News for Foodies: 02.28.13
Rick Bogush, the garden manager at Bridge Gardens in Bridgehampton, will present “Cooking With Herbs, Part Two” on Sunday at the Bridgehampton Community House. The event will take place from 2 to 4 p.m. Admission is free to Bridge Gardens members, and $15 for others. Reservations have been requested, as space is limited, and can be made by calling the offices of the Peconic Land Trust, which is sponsoring the event, or by sending an e-mail to [email protected].
Italian Cooking
A series of Italian cooking classes sponsored by the Loaves and Fishes Cookshop in Bridgehampton begins on Saturday at the Bridgehampton Inn and will focus on traditional cuisine in various regions of the country.
The first session, from 6 to 9 p.m., will center on dishes from Piedmont. The menu will include garlic and anchovy dip with grilled vegetables, meat ravioli, and hazelnut cake with chocolate ice cream. The cost is $165.
At follow-up sessions on March 16 and 30, dishes from Emilia-Romagna and Umbria will be prepared.
New on the Menu
Rowdy Hall has some new choices on its lunch menu. They include a duck confit salad with crispy root vegetables and a honey-cider vinaigrette, local cod, corned beef with grilled cheese, and a ciabatta sandwich with crispy pancetta, melted provolone, arugula, and fig jam.

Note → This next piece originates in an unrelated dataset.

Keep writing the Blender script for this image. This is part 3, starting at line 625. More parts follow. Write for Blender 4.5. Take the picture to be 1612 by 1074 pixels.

Artists and Writers Dinner
Susan Scarf Merrell, a novelist and editor who teaches at Stony Brook Southampton, will host the fifth in a series of artists’ and writers’ nights at Almond restaurant in Bridgehampton. On Tuesday night beginning at 7, the event will include a family-style three-course meal and a discussion of the life and work of the author Shirley Jackson, led by Ms. Merrell.
Shirley Jackson is best known for her chilling short story “The Lottery,” first published in The New Yorker in 1948 and since taught in colleges and high schools across the nation as a prime example of the surprise ending. Ms. Merrell, who is the fiction editor of TSR: The Southampton Review, has written a literary thriller narrated by a woman who moves into Ms. Jackson’s house, which will be published next year. The cost is $40 in advance, or $45 at the door, which includes a glass of local wine or craft beer plus tax and gratuity.